AMSS at the International Urban Traffic Safety Conference

Published by Liane Langlois on

ConferenceWith a last minute cancellation from a speaker, the City of Edmonton asked if we would be able to come present our story and our campaign at their International Urban Traffic Safety Conference.  We were incredibly honoured to be asked given we are a brand new society.  This showed us the commitment from the City to partner with us and the respect they have for our messaging.

President Liane Langlois and Vice-President Marty Forbes then prepared the layout of how to tell these traffic safety experts about this new initiative.  We felt this would be a great time and an even better test audience to preview a couple of our PSAs.

On April 27, we had roughly 40 people attend our session.  We first asked how many people rode motorcycles and we were pleased to see more than half the room raised their hand.  This meant we knew we were speaking to like minded people who could provide us with some fantastic feedback.

We opened up with the Left Turn commercial.  We confirmed some statistics regarding the bad left turn accident and that this is the most pressing issue facing the motorcycle community today.  We then dove into the history and the lack of any sort of awareness or safety in the Province of Alberta, until Vision Zero from the City of Edmonton.  This was the reason why an organization like the AMSS was desperately needed.

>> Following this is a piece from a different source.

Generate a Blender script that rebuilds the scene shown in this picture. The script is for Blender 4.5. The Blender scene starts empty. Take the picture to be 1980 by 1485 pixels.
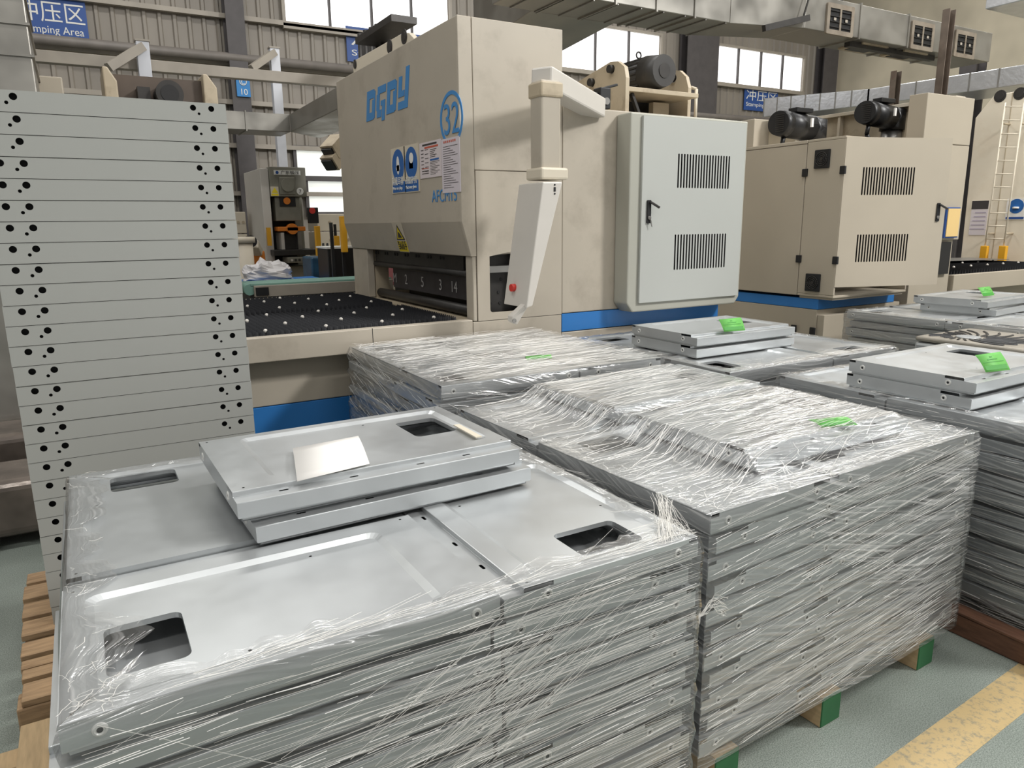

After we spoke about how we came to be, we talked a lot about the support we have received from all forms of media, dealers and the City.  By going through each faction of support, we were able to show what each of these groups are doing to get behind us.  We played for the audience an example of a personalised PSA created by K97's Todd James who was a victim of a bad left turn last summer in Yorkton, Saskatchewan.

We went into more details about why we started with Left Turn.  We acknowledged the many issues that we face with both riders and drivers but again, this accident is what is most common and affects us most.  We then explained the We Are campaign and how if people saw us as people and not the small few "problem children", maybe they would care more to watch for us.  We finished off by showing one of the We Are commercials that includes the every day person and tagged by one of our media personalities.

The discussion with the entire group after in a Q&A session brought up some great points, undeniable support for our campaign and a lot of thank yous.  We found that about 2/3 of our group were law enforcement with a unique perspective on this.  They were highly impressed with our approach, especially the We Are were we humanized people and wanted to get involved whether it was on a professional or a personal level.

The end result - more connections made and we opened some doors to new partnerships and experts to help grow our messaging on the many different levels.  In our books, that is a success!